Dies wird deutlich, betrachtet man den Weg, auf dem das Landgericht zu seinem Urteil gelangt. Es stützt sich auf eine Auslegung der vorliegenden Vertragsdokumente und Unterlagen. Erstaunlicherweise setzt es sich dabei über den klaren, ausdrücklichen Wortlaut der zwischen dem Autor und der Beklagten 2006 und 2012 geschlossenen Vereinbarungen hinweg! Diese haben schließlich die Rückübertragung explizit auf „Band 1 bis 3“ begrenzt. Zur Überwindung dieser Hürde bezieht sich das Landgericht auf (mutmaßlich) eindeutige Aussagen, die zwischen den Beteiligten und in den Vertragsdokumenten getroffen wurden.

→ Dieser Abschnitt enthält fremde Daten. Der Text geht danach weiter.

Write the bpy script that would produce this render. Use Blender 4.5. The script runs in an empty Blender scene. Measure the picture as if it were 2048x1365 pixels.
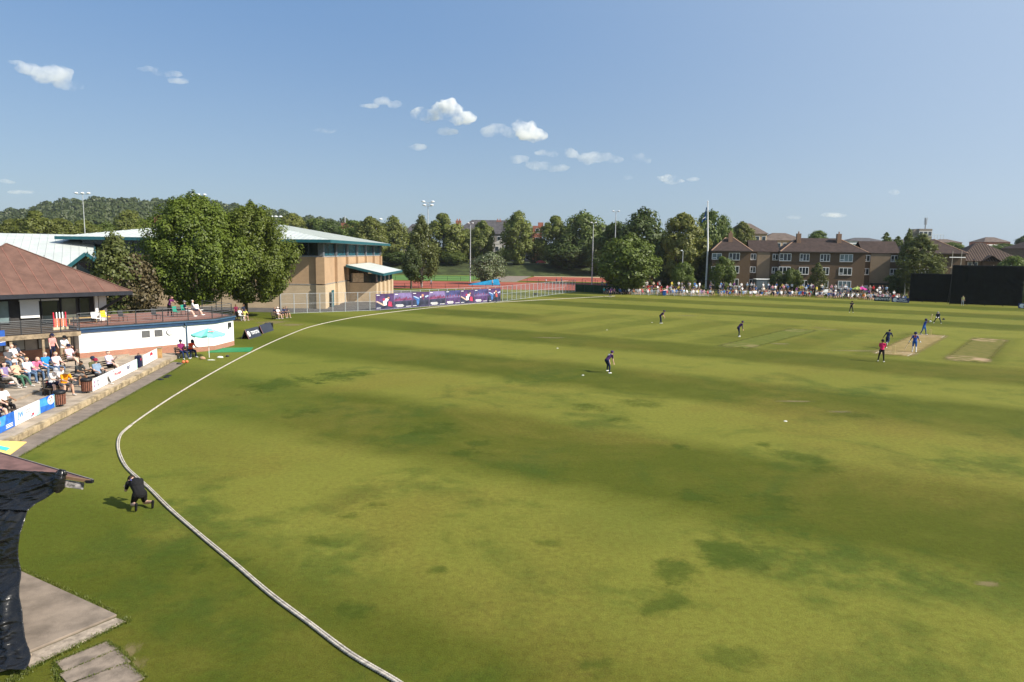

Und in der Tat muss sich die Beklagte die Frage gefallen lassen, wieso trotz der ausdrücklichen, im Vorfeld mutmaßlich transparenten „Rechteklärung“ im Jahr 2012 das Merchandisingrecht an der Figur dann doch nicht vollständig an den Autor zurückübertragen werden sollte. Ebenso muss sich die Beklagte die Aussagen des 2014 mit der Klägerin geschlossenen Vertrages über die neuen Illustrationen an „Bobo Siebenschläfer“ entgegenhalten lassen. Darin wurde das exklusive Merchandisingrecht an der Figur ausdrücklich als pauschal der Klägerin zugewiesen genannt.

Dennoch erscheint uns die Bewertung des Landgerichts nicht zwingend. Anstatt der Beklagten alle Rechte ab- und der Klägerin diese zuzuerkennen, hätte die Auslegung durchaus auch zu dem Ergebnis führen können, dass die Rechte an der Figur eben doch nicht vollständig bzw. exklusiv von der Beklagten an den Autor zurück- und vom Autor auf die Klägerin übertragen wurden. Ein anderes Auslegungsergebnis ist durchaus denkbar, namentlich, dass die Klägerin angesichts des mutmaßlichen Willens aller Beteiligten eben nur nicht-exklusive Rechte an der Figur „Bobo Siebenschläfer“ erwerben konnte bzw. sollte. Es bleibt also abzuwarten, ob der Rechtsstreit in die Berufung geht.